Vortragsankündigung 2017 Münster The Beauties of Hunting

Tuesday, December 19th 2017 4-6 p.m.

Institute of Ethnology, WWU Münster

Studtstraße 21, Raum STU 105 (2.10)

The Beauties of Hunting: a ‚tandem film‘ format for an audiovisual/sensory ethnography

For Clifford Geertz, „a good interpretation of anything – a poem, a person, a history, a ritual, an institution, a society – takes us into the heart of that of which it is the interpretation“ (1973:18). For a sensory ethnography – perhaps more than for any other kind of ethnography – to go ‚into the heart‘ of unfamiliar sensuous lifeworlds is paramount. Yet it is not enough to simply ‚evoke‘ sensory impressions; the sociocultural structuring of sensory experience has to be addressed as well. The usual way for doing this in ethnographic film is by introducing contextual information, often in form of verbal commentaries. Another solution would be to stay close to the initial sensory experience one describes through film and let one film be a visual commentary to the other. This is what I call a ‚tandem film‘. The documentary short The Beauty of Hunting (2016, 10 min.) is a descriptive, evocative film of one hunting situation which uses atmospheric shots of a female hunter to allow viewers to feel-into her experience of observing and waiting for the animal.
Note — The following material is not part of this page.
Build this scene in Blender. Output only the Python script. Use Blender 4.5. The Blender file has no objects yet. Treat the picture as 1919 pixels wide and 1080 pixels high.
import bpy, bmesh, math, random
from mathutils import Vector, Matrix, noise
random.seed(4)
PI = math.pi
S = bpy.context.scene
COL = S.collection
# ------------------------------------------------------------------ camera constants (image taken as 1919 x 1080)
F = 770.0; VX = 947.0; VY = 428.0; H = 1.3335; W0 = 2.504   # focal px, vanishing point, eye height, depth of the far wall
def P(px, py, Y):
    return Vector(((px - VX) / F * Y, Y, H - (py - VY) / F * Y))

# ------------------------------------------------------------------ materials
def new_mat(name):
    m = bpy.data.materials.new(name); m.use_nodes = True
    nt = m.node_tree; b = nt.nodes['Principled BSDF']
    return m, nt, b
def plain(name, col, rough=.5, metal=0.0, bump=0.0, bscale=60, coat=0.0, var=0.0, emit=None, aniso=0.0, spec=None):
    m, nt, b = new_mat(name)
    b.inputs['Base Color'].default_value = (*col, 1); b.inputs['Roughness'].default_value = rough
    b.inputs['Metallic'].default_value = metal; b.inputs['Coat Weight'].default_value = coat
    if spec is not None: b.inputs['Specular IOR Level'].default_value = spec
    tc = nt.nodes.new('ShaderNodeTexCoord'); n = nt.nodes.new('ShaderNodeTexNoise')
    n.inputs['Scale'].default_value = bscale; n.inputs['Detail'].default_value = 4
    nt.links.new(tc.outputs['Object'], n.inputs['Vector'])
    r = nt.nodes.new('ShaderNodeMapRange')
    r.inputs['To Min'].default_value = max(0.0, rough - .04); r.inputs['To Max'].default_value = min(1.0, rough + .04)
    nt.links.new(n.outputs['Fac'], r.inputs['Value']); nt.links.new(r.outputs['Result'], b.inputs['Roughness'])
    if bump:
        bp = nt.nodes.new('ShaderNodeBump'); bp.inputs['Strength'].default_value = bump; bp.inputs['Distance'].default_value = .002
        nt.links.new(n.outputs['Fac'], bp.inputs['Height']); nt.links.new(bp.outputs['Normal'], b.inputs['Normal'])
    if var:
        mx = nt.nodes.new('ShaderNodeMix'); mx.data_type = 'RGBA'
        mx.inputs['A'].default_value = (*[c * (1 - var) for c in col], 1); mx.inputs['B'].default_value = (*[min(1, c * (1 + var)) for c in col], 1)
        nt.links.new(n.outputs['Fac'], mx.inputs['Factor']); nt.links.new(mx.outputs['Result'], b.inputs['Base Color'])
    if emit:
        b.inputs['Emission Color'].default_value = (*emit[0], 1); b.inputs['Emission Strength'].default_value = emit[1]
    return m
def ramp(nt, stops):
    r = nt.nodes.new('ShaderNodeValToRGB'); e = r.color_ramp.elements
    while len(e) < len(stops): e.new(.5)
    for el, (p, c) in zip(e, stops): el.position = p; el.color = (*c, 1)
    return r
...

With the clear focus on one hunter, this film aims at conveying the sense of immersion into the landscape combined with the sense of anticipation for game to appear which are key to understanding the hunter’s vigilance. In the accompanying documentary, The Beauty of Hunting Revisited (2016, 40 min.), I re-embedded the former hunting situation within the unfolding process of the whole hunting day it was taken from originally. Apart from the experiential structures that were in focus in the documentary short (the sense of immersion and anticipation), this longer film adds other layers of meaning to this hunting practice. It expands the hunting experience of the one female hunter by showing how her hunting situation evolved through previous actions of the day (how a large group of hunters and beaters gather and are distributed in an orchestrated large hunt), by showing what happened parallel to her waiting (the beaters going through the forest towards her and the other hunters) and finally what happened afterwards (how many animals were killed and how they are butchered, how the hunters come together at the end of the hunting day and eat together). The screening of both films in the Institutscolloquium is intended to open up a discussion of new formats for ethnographic film, including their coordinated presentation on multimedia websites or installations (see e.g. CastaingTaylor’s Sweetgrass).